• Objective
Retype all material exactly. Pictures stay out of the copy.

Scripts that build scenes:
— start —

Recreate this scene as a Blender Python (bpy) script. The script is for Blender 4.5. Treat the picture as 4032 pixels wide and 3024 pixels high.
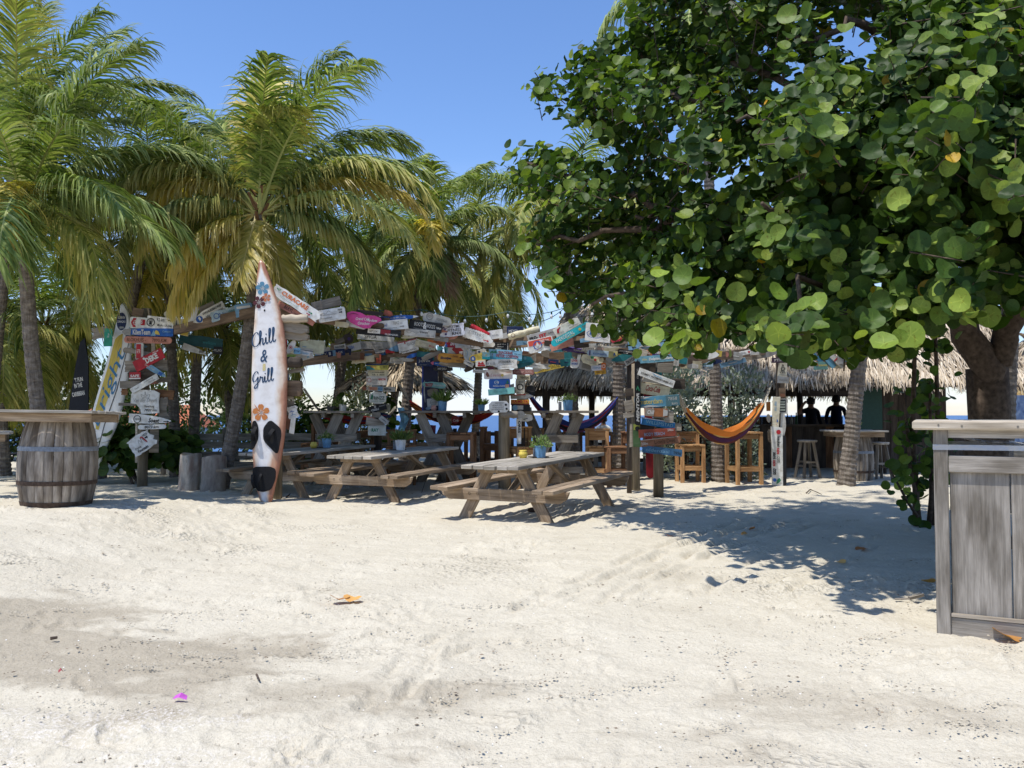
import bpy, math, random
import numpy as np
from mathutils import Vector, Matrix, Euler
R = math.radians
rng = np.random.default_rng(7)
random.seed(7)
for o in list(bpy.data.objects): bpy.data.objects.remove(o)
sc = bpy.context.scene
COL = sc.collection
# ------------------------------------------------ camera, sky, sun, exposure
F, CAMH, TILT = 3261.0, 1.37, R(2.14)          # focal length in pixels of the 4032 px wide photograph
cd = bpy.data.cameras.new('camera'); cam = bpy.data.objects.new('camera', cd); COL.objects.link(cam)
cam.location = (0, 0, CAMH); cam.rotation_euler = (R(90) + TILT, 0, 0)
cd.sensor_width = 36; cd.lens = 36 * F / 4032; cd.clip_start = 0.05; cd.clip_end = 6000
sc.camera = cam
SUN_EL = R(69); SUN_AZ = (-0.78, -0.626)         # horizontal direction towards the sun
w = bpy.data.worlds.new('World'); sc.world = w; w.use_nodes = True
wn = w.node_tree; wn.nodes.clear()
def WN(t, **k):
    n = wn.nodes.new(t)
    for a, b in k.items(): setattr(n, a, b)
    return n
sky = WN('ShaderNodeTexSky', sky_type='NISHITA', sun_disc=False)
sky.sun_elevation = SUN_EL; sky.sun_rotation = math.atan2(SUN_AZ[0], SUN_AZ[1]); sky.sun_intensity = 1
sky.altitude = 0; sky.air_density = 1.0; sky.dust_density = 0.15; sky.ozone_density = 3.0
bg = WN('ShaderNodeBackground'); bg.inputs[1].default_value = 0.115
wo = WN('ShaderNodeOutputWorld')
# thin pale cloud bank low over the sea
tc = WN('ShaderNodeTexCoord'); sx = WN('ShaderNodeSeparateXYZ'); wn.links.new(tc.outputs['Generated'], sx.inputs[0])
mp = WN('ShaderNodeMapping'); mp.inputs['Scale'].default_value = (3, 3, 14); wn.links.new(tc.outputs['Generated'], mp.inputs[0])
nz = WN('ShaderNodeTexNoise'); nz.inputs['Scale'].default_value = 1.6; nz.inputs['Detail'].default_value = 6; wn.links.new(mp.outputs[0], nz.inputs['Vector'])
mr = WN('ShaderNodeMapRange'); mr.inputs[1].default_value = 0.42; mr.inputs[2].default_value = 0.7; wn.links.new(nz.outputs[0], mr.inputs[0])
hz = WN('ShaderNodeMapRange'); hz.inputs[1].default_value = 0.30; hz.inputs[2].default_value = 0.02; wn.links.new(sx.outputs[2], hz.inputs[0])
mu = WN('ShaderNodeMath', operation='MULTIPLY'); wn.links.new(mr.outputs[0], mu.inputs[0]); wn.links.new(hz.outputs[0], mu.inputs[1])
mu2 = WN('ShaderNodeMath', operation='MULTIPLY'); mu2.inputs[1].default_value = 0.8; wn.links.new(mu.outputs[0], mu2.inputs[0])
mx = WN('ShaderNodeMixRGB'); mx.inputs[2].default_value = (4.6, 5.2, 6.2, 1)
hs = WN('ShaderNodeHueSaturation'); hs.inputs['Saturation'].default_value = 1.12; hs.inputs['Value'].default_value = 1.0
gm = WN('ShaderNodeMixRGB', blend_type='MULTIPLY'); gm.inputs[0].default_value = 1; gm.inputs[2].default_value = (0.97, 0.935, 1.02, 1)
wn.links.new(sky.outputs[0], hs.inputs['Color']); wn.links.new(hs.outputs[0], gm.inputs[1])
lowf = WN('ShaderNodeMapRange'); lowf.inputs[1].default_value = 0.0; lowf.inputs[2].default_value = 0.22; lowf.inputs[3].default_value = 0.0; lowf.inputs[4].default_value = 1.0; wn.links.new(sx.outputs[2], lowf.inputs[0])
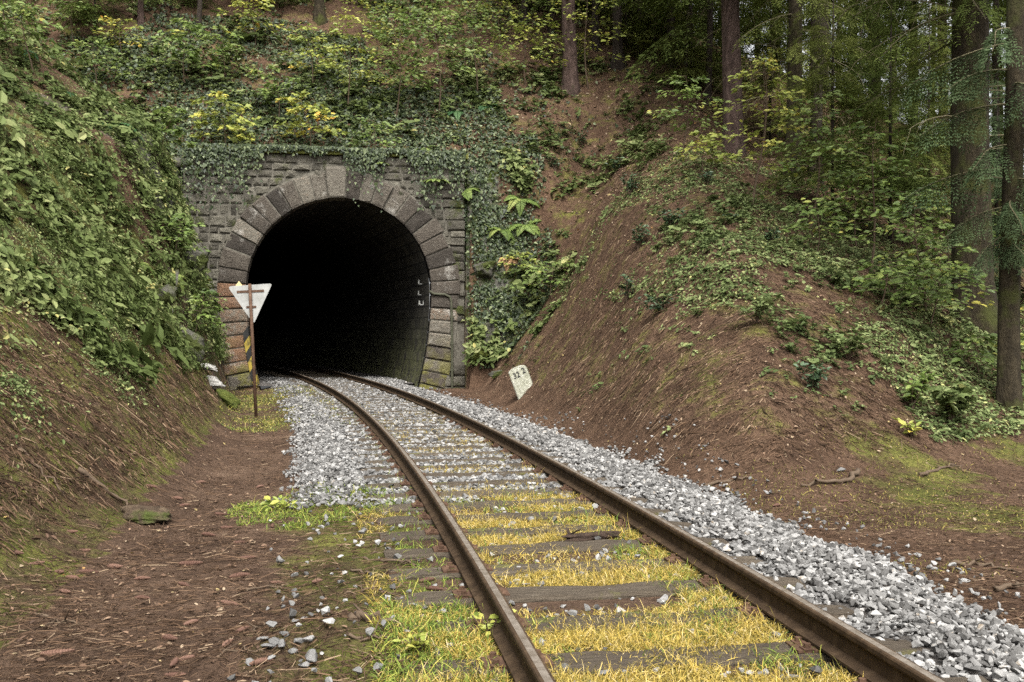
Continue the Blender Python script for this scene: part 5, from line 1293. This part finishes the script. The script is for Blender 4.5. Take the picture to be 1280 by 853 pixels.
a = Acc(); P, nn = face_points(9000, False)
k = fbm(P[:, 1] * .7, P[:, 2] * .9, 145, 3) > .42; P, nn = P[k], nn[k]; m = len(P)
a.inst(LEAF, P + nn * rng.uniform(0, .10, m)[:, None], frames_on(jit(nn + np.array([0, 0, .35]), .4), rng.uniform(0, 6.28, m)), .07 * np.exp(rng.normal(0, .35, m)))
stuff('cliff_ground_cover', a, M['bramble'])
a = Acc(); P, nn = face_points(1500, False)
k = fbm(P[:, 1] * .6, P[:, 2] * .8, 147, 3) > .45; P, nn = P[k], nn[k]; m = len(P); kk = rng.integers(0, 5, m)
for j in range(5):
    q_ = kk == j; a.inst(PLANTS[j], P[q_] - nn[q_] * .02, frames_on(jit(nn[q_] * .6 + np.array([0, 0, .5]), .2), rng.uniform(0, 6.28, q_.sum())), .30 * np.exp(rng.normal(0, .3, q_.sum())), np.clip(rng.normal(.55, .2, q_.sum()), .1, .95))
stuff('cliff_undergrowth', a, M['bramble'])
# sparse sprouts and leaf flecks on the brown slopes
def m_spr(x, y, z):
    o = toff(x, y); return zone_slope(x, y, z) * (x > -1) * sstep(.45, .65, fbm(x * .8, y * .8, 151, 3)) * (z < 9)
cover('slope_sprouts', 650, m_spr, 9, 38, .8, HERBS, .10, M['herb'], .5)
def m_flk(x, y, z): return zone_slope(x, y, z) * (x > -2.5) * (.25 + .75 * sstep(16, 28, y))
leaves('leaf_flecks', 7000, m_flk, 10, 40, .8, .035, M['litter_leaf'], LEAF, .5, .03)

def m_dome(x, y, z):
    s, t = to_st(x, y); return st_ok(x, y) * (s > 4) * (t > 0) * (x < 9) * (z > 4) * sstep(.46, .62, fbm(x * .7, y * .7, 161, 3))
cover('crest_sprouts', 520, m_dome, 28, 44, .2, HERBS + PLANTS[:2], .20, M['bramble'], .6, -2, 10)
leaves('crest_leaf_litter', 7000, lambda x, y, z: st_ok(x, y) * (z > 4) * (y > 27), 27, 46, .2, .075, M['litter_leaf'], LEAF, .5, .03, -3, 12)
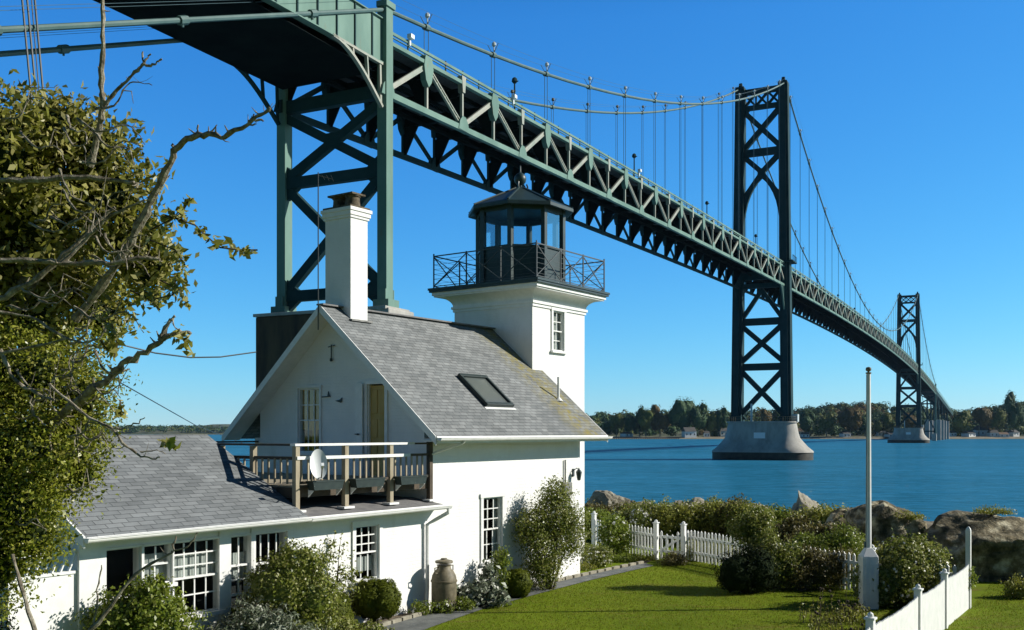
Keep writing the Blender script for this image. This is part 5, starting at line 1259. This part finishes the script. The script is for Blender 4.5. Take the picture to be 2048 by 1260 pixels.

— end —

• The solution
Recreate this scene as a Blender Python (bpy) script. The script is for Blender 4.5. Treat the picture as 4032 pixels wide and 3024 pixels high.
import bpy, math, random
import numpy as np
from mathutils import Vector, Matrix, Euler
R = math.radians
rng = np.random.default_rng(7)
random.seed(7)
for o in list(bpy.data.objects): bpy.data.objects.remove(o)
sc = bpy.context.scene
COL = sc.collection
# ------------------------------------------------ camera, sky, sun, exposure
F, CAMH, TILT = 3261.0, 1.37, R(2.14)          # focal length in pixels of the 4032 px wide photograph
cd = bpy.data.cameras.new('camera'); cam = bpy.data.objects.new('camera', cd); COL.objects.link(cam)
cam.location = (0, 0, CAMH); cam.rotation_euler = (R(90) + TILT, 0, 0)
cd.sensor_width = 36; cd.lens = 36 * F / 4032; cd.clip_start = 0.05; cd.clip_end = 6000
sc.camera = cam
SUN_EL = R(69); SUN_AZ = (-0.78, -0.626)         # horizontal direction towards the sun
w = bpy.data.worlds.new('World'); sc.world = w; w.use_nodes = True
wn = w.node_tree; wn.nodes.clear()
def WN(t, **k):
    n = wn.nodes.new(t)
    for a, b in k.items(): setattr(n, a, b)
    return n
sky = WN('ShaderNodeTexSky', sky_type='NISHITA', sun_disc=False)
sky.sun_elevation = SUN_EL; sky.sun_rotation = math.atan2(SUN_AZ[0], SUN_AZ[1]); sky.sun_intensity = 1
sky.altitude = 0; sky.air_density = 1.0; sky.dust_density = 0.15; sky.ozone_density = 3.0
bg = WN('ShaderNodeBackground'); bg.inputs[1].default_value = 0.115
wo = WN('ShaderNodeOutputWorld')
# thin pale cloud bank low over the sea
tc = WN('ShaderNodeTexCoord'); sx = WN('ShaderNodeSeparateXYZ'); wn.links.new(tc.outputs['Generated'], sx.inputs[0])
mp = WN('ShaderNodeMapping'); mp.inputs['Scale'].default_value = (3, 3, 14); wn.links.new(tc.outputs['Generated'], mp.inputs[0])
nz = WN('ShaderNodeTexNoise'); nz.inputs['Scale'].default_value = 1.6; nz.inputs['Detail'].default_value = 6; wn.links.new(mp.outputs[0], nz.inputs['Vector'])
mr = WN('ShaderNodeMapRange'); mr.inputs[1].default_value = 0.42; mr.inputs[2].default_value = 0.7; wn.links.new(nz.outputs[0], mr.inputs[0])
hz = WN('ShaderNodeMapRange'); hz.inputs[1].default_value = 0.30; hz.inputs[2].default_value = 0.02; wn.links.new(sx.outputs[2], hz.inputs[0])
mu = WN('ShaderNodeMath', operation='MULTIPLY'); wn.links.new(mr.outputs[0], mu.inputs[0]); wn.links.new(hz.outputs[0], mu.inputs[1])
mu2 = WN('ShaderNodeMath', operation='MULTIPLY'); mu2.inputs[1].default_value = 0.8; wn.links.new(mu.outputs[0], mu2.inputs[0])
mx = WN('ShaderNodeMixRGB'); mx.inputs[2].default_value = (4.6, 5.2, 6.2, 1)
hs = WN('ShaderNodeHueSaturation'); hs.inputs['Saturation'].default_value = 1.12; hs.inputs['Value'].default_value = 1.0
gm = WN('ShaderNodeMixRGB', blend_type='MULTIPLY'); gm.inputs[0].default_value = 1; gm.inputs[2].default_value = (0.97, 0.935, 1.02, 1)
wn.links.new(sky.outputs[0], hs.inputs['Color']); wn.links.new(hs.outputs[0], gm.inputs[1])
lowf = WN('ShaderNodeMapRange'); lowf.inputs[1].default_value = 0.0; lowf.inputs[2].default_value = 0.22; lowf.inputs[3].default_value = 0.0; lowf.inputs[4].default_value = 1.0; wn.links.new(sx.outputs[2], lowf.inputs[0])
Continue the Blender Python script for this scene: part 5, from line 1293. This part finishes the script. The script is for Blender 4.5. Take the picture to be 1280 by 853 pixels.
a = Acc(); P, nn = face_points(9000, False)
k = fbm(P[:, 1] * .7, P[:, 2] * .9, 145, 3) > .42; P, nn = P[k], nn[k]; m = len(P)
a.inst(LEAF, P + nn * rng.uniform(0, .10, m)[:, None], frames_on(jit(nn + np.array([0, 0, .35]), .4), rng.uniform(0, 6.28, m)), .07 * np.exp(rng.normal(0, .35, m)))
stuff('cliff_ground_cover', a, M['bramble'])
a = Acc(); P, nn = face_points(1500, False)
k = fbm(P[:, 1] * .6, P[:, 2] * .8, 147, 3) > .45; P, nn = P[k], nn[k]; m = len(P); kk = rng.integers(0, 5, m)
for j in range(5):
    q_ = kk == j; a.inst(PLANTS[j], P[q_] - nn[q_] * .02, frames_on(jit(nn[q_] * .6 + np.array([0, 0, .5]), .2), rng.uniform(0, 6.28, q_.sum())), .30 * np.exp(rng.normal(0, .3, q_.sum())), np.clip(rng.normal(.55, .2, q_.sum()), .1, .95))
stuff('cliff_undergrowth', a, M['bramble'])
# sparse sprouts and leaf flecks on the brown slopes
def m_spr(x, y, z):
    o = toff(x, y); return zone_slope(x, y, z) * (x > -1) * sstep(.45, .65, fbm(x * .8, y * .8, 151, 3)) * (z < 9)
cover('slope_sprouts', 650, m_spr, 9, 38, .8, HERBS, .10, M['herb'], .5)
def m_flk(x, y, z): return zone_slope(x, y, z) * (x > -2.5) * (.25 + .75 * sstep(16, 28, y))
leaves('leaf_flecks', 7000, m_flk, 10, 40, .8, .035, M['litter_leaf'], LEAF, .5, .03)

def m_dome(x, y, z):
    s, t = to_st(x, y); return st_ok(x, y) * (s > 4) * (t > 0) * (x < 9) * (z > 4) * sstep(.46, .62, fbm(x * .7, y * .7, 161, 3))
cover('crest_sprouts', 520, m_dome, 28, 44, .2, HERBS + PLANTS[:2], .20, M['bramble'], .6, -2, 10)
leaves('crest_leaf_litter', 7000, lambda x, y, z: st_ok(x, y) * (z > 4) * (y > 27), 27, 46, .2, .075, M['litter_leaf'], LEAF, .5, .03, -3, 12)
Keep writing the Blender script for this image. This is part 5, starting at line 1259. This part finishes the script. The script is for Blender 4.5. Take the picture to be 2048 by 1260 pixels.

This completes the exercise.